[thirdheavenward]

I am not really an expert on Cosmology, but I suspect that the author of this article isn't one either. Let me state a why I think this is bogus (and why Scientific American should know better):

Most mainstream Physicists believe in the Big Bang. The Big Bang theory stipulates that at the beginning the volume of the universe was zero. After that, it expanded (extremely rapidly) and continues to do so, such that the total volume of the universe grew and continues to grow at a high but finite rate. If you start with something finite (zero) and over a finite period of time add finite quantities to it, you end up with something finite. My Point? The universe is just big, not infinite. Something around 5*10^9 to 20*10^9 light years across. Big yes, but 10^10^28 light years?

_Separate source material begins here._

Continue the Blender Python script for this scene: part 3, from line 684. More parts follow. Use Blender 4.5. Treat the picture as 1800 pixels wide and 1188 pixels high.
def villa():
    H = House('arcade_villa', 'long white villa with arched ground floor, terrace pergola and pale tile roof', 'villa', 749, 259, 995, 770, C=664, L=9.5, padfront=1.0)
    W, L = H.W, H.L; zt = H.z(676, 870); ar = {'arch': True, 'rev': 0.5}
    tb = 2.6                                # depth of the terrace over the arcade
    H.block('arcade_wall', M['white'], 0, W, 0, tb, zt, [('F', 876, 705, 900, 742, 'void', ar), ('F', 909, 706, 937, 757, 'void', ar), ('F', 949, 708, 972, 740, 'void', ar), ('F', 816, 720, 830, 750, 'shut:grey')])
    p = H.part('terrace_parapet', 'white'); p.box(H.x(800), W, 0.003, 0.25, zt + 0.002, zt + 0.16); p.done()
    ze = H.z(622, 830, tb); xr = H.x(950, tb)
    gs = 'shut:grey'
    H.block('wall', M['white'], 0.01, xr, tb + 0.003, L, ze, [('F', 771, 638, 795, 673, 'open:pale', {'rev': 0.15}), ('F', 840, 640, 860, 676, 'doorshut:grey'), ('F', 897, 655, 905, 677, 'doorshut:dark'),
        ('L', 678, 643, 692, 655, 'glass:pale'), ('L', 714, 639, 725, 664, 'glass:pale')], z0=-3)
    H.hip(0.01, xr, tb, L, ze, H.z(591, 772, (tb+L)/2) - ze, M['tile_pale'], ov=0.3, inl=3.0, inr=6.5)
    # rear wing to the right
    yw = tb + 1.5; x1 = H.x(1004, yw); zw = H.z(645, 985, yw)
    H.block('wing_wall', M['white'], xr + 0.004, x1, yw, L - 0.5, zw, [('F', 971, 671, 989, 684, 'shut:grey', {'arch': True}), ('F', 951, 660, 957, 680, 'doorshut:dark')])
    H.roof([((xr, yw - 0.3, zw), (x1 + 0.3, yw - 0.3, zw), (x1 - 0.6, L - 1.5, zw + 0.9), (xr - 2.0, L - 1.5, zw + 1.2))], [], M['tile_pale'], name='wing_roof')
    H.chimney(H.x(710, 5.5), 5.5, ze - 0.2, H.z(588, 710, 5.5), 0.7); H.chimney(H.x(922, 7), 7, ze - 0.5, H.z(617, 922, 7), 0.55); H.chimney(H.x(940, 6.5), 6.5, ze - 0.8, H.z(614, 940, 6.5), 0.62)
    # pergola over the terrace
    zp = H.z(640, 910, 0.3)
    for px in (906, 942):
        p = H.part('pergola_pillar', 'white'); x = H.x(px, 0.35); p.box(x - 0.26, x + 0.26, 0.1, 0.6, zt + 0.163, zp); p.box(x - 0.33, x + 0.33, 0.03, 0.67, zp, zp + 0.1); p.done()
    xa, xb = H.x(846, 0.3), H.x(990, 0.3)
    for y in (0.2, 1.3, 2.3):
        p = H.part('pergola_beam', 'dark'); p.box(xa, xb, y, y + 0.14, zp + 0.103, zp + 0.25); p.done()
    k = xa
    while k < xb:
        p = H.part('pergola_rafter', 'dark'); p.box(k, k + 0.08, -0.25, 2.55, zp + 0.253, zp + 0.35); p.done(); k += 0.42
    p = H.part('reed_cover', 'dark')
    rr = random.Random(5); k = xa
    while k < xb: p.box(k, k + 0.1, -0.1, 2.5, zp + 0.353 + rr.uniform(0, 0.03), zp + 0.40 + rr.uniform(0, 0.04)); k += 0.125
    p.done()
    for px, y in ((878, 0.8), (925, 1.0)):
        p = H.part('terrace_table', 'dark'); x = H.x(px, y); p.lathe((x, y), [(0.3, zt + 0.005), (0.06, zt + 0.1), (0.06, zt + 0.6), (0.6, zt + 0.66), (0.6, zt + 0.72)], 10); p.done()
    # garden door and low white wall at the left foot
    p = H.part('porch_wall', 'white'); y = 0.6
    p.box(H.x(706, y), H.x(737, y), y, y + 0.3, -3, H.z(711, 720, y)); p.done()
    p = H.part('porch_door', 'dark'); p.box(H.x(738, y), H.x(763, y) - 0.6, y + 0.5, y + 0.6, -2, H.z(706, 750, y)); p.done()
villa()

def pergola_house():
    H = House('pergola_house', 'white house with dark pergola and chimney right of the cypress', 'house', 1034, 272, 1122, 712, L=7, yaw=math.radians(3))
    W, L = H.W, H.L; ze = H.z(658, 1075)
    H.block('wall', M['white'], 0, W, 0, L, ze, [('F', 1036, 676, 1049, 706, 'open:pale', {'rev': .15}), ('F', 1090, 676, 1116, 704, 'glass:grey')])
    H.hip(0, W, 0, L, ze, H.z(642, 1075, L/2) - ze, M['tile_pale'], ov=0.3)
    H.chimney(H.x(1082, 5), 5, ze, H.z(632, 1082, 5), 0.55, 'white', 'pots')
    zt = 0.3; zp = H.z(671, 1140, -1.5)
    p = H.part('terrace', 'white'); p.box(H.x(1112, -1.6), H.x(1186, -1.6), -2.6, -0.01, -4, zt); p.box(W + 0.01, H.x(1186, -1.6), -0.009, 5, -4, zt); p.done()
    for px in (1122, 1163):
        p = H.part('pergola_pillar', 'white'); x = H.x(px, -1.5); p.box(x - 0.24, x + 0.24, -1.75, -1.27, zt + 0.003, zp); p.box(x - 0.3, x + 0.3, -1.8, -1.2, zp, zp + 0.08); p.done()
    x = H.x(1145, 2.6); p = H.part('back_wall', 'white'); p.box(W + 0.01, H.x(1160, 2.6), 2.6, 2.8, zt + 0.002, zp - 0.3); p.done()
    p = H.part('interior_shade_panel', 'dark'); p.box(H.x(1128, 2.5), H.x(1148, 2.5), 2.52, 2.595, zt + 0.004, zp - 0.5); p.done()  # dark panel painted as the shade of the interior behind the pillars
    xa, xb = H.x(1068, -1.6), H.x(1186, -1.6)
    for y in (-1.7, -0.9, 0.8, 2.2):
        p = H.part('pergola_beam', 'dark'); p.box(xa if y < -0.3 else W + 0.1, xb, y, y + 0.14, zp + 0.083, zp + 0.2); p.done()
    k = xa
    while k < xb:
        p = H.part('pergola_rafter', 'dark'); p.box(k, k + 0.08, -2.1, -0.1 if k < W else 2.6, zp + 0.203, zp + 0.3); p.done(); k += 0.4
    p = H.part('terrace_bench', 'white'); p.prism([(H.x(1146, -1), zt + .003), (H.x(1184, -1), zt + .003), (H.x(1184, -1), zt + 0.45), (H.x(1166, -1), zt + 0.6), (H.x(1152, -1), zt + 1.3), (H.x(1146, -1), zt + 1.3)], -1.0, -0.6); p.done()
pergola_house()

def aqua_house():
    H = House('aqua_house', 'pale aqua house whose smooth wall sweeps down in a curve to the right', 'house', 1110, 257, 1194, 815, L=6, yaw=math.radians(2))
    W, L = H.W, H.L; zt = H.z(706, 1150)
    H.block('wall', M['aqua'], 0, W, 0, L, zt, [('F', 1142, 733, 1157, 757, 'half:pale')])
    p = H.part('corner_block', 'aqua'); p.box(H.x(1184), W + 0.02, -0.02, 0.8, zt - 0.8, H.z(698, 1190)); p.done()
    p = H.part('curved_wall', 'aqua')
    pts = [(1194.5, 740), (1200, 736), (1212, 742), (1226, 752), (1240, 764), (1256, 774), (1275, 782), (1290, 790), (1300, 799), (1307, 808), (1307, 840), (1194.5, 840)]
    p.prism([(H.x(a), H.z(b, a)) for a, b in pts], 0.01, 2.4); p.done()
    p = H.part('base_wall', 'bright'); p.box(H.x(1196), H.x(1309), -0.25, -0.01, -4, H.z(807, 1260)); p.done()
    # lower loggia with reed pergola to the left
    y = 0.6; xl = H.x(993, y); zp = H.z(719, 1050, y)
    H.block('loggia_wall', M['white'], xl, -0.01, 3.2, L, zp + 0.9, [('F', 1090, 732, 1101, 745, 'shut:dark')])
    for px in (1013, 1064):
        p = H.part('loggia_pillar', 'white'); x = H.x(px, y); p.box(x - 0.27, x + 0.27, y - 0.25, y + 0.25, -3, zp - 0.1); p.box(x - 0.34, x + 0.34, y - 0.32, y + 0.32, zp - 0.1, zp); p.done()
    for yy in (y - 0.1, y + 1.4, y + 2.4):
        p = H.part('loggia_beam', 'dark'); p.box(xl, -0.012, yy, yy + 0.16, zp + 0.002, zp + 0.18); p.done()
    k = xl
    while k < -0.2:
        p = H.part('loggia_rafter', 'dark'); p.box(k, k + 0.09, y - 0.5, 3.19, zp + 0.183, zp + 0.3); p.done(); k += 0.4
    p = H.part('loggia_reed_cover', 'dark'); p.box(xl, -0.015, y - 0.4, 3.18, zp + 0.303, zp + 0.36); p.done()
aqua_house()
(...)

Give me a break!

I suppose poeple do enjoy reading an article like this, but I thought Scientific American tries to be scientific.

[Junior]

As Physicist pointed out earlier, the universe is essentially flat, which means the scenario posited in this article is possible. He does a whole lot better at explaining it than I can ever hope to do.

[Lloyd227]

"Something around 5*10^9 to 20*10^9 light years across. Big yes, but 10^10^28 light years? Give me a break!"

I believe the author said meters not light years. Your point is still valid, that the universe is NOT infinite (if Big Bang is true). But the author also says "...infinite or sufficiently big

Still fun to ponder either way

[Physicist]

I am not really an expert on Cosmology, but I suspect that the author of this article isn't one either.

As a matter of fact, he's one of the premier experts on cosmology in the world (and a colleague of mine here at Penn). When it comes to testing cosmological models against hard observational data, there's none better.

The Big Bang theory stipulates that at the beginning the volume of the universe was zero. After that, it expanded (extremely rapidly) and continues to do so, such that the total volume of the universe grew and continues to grow at a high but finite rate.

That refers to our horizon, but not to the whole. In the standard Friedmann cosmology, the volume of the universe can be represented as the "surface" of a 4-dimensional hypersphere. We have a finite horizon, or "Hubble volume"--the volume of the universe that is receding from us at a velocity less than the velocity of light--but the whole is (in principle) finite, too: it eventually curves back upon itself.

[Geek alert: read carefully what I said. In any cosmological model, there will be parts of the universe that are receding faster than light. This does not violate special relativity, because these regions are out of causal contact with us.]

The question remains: what is the radius of that hypersphere? It could be anything, according to Friedmann; it's just something you have to measure. On Earth, for example, you can measure the radius of the Earth simply by noting that an equilateral triangle, 10 million meters on each side, will have interior angles of 90 degrees each, rather than the 60 degrees of a small equilateral triangle.

We now (as of 4 months ago) have a similar measure for the largest possible triangles that can be drawn in our Hubble volume. No matter how big, the interior angles sum to 180 degrees. This corresponds to a hypersphere of infinite radius; in other words, the universe is flat.

This agrees with the theoretical prediction of Inflationary Cosmology.

[Geek alert: the curvature could also have been negative, in which case the universe would have a hyperbolic shape, rather than a hyperspherical shape.]